Your task is to copy the listing exactly. Drop any pictures from the copy.

| Data extract |
* * * * * * * * *

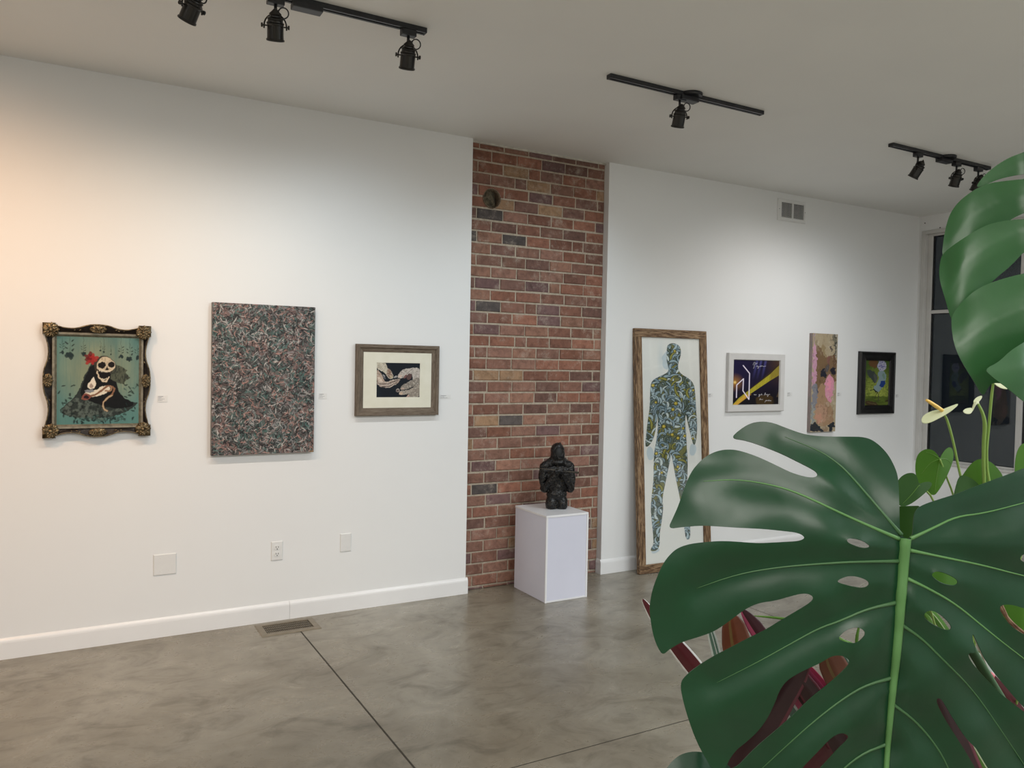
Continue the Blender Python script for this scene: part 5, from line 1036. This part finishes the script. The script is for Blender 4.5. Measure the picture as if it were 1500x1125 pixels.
# -- spider plant -------------------------------------------------------------
PP = Vector((1.27, -3.72, TZ)); spi = thing('spider_plant', 'thin arching green blades glimpsed through the monstera leaf holes', 'houseplant', PP); pot('pot', spi, PP, .06, .11, TZ, TERRA); B2 = PP+Vector((0, 0, .085))
for pts, hw, kind in (
    ([(1330, 1060, 1.33), (1270, 960, 1.31), (1190, 912, 1.3), (1140, 905, 1.3), (1102, 902, 1.3)], [3, 3, 2.4, 1.8, .3], 'green'),
    ([(1340, 1060, 1.35), (1300, 920, 1.34), (1270, 868, 1.33), (1240, 862, 1.32), (1215, 868, 1.31)], [4, 5, 5, 4, .3], 'green'),
    ([(1300, 1100, 1.35), (1256, 960, 1.34), (1254, 935, 1.33), (1262, 905, 1.33)], [3, 2.6, 2.4, .3], 'green'),
    ([(1340, 1080, 1.33), (1290, 980, 1.33), (1250, 942, 1.32), (1220, 935, 1.31)], [3, 2.6, 2.4, .3], 'green'),
    ([(1400, 1080, 1.34), (1405, 960, 1.33), (1380, 915, 1.32), (1358, 890, 1.31), (1335, 880, 1.31)], [5, 7, 6, 5, .3], 'stripe'),
    ([(1380, 1080, 1.36), (1380, 960, 1.35), (1360, 910, 1.34), (1345, 885, 1.33)], [5, 6, 6, .3], 'green')):
    blade(spi, pts, hw, kind, fold=.5, base=B2)
# room lamps outside the picture (further tracks of the same room)
def area(name, loc, sx, sy, power, col, rot=(0, 0, 0)):
    ld = bpy.data.lights.new(name, 'AREA'); ld.shape = 'RECTANGLE'; ld.size = sx; ld.size_y = sy; ld.energy = power; ld.color = col
    o = bpy.data.objects.new(name, ld); COL.objects.link(o); o.location = loc; o.rotation_euler = rot; return o
def spot(name, loc, aim, power, col, size=120, r=.05):
    ld = bpy.data.lights.new(name, 'SPOT'); ld.energy = power; ld.color = col; ld.spot_size = math.radians(size); ld.spot_blend = 1; ld.shadow_soft_size = r
    o = bpy.data.objects.new(name, ld); COL.objects.link(o); o.location = loc; o.rotation_euler = Vector(aim).to_track_quat('-Z', 'Y').to_euler(); return o
spot('warm_spot', (-.7, -1.41, 2.85), (.1, .9, -1.1), 50, WARM, 115)
spot('warm_spot', (-2.3, -1.41, 2.85), (.4, .9, -.95), 36, WARM, 120)
area('room_lamps', (-1.2, -5.8, 3.0), 3.0, 2.5, 112, (1, .95, .90))
area('room_lamps', (4.0, -5.6, 3.0), 3.5, 2.5, 180, (.92, .97, 1))
w = bpy.data.worlds.new('night'); bpy.context.scene.world = w; w.use_nodes = True
w.node_tree.nodes['Background'].inputs[0].default_value = (.010, .012, .016, 1); w.node_tree.nodes['Background'].inputs[1].default_value = .6
sc = bpy.context.scene; sc.view_settings.view_transform = 'Standard'; sc.view_settings.look = 'None'; sc.view_settings.exposure = .52; sc.view_settings.gamma = 1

* * * * * * * * *

| Result of this exercise |
Continue the Blender Python script for this scene: part 5, from line 1036. This part finishes the script. The script is for Blender 4.5. Measure the picture as if it were 1500x1125 pixels.
# -- spider plant -------------------------------------------------------------
PP = Vector((1.27, -3.72, TZ)); spi = thing('spider_plant', 'thin arching green blades glimpsed through the monstera leaf holes', 'houseplant', PP); pot('pot', spi, PP, .06, .11, TZ, TERRA); B2 = PP+Vector((0, 0, .085))
for pts, hw, kind in (
    ([(1330, 1060, 1.33), (1270, 960, 1.31), (1190, 912, 1.3), (1140, 905, 1.3), (1102, 902, 1.3)], [3, 3, 2.4, 1.8, .3], 'green'),
    ([(1340, 1060, 1.35), (1300, 920, 1.34), (1270, 868, 1.33), (1240, 862, 1.32), (1215, 868, 1.31)], [4, 5, 5, 4, .3], 'green'),
    ([(1300, 1100, 1.35), (1256, 960, 1.34), (1254, 935, 1.33), (1262, 905, 1.33)], [3, 2.6, 2.4, .3], 'green'),
    ([(1340, 1080, 1.33), (1290, 980, 1.33), (1250, 942, 1.32), (1220, 935, 1.31)], [3, 2.6, 2.4, .3], 'green'),
    ([(1400, 1080, 1.34), (1405, 960, 1.33), (1380, 915, 1.32), (1358, 890, 1.31), (1335, 880, 1.31)], [5, 7, 6, 5, .3], 'stripe'),
    ([(1380, 1080, 1.36), (1380, 960, 1.35), (1360, 910, 1.34), (1345, 885, 1.33)], [5, 6, 6, .3], 'green')):
    blade(spi, pts, hw, kind, fold=.5, base=B2)
# room lamps outside the picture (further tracks of the same room)
def area(name, loc, sx, sy, power, col, rot=(0, 0, 0)):
    ld = bpy.data.lights.new(name, 'AREA'); ld.shape = 'RECTANGLE'; ld.size = sx; ld.size_y = sy; ld.energy = power; ld.color = col
    o = bpy.data.objects.new(name, ld); COL.objects.link(o); o.location = loc; o.rotation_euler = rot; return o
def spot(name, loc, aim, power, col, size=120, r=.05):
    ld = bpy.data.lights.new(name, 'SPOT'); ld.energy = power; ld.color = col; ld.spot_size = math.radians(size); ld.spot_blend = 1; ld.shadow_soft_size = r
    o = bpy.data.objects.new(name, ld); COL.objects.link(o); o.location = loc; o.rotation_euler = Vector(aim).to_track_quat('-Z', 'Y').to_euler(); return o
spot('warm_spot', (-.7, -1.41, 2.85), (.1, .9, -1.1), 50, WARM, 115)
spot('warm_spot', (-2.3, -1.41, 2.85), (.4, .9, -.95), 36, WARM, 120)
area('room_lamps', (-1.2, -5.8, 3.0), 3.0, 2.5, 112, (1, .95, .90))
area('room_lamps', (4.0, -5.6, 3.0), 3.5, 2.5, 180, (.92, .97, 1))
w = bpy.data.worlds.new('night'); bpy.context.scene.world = w; w.use_nodes = True
w.node_tree.nodes['Background'].inputs[0].default_value = (.010, .012, .016, 1); w.node_tree.nodes['Background'].inputs[1].default_value = .6
sc = bpy.context.scene; sc.view_settings.view_transform = 'Standard'; sc.view_settings.look = 'None'; sc.view_settings.exposure = .52; sc.view_settings.gamma = 1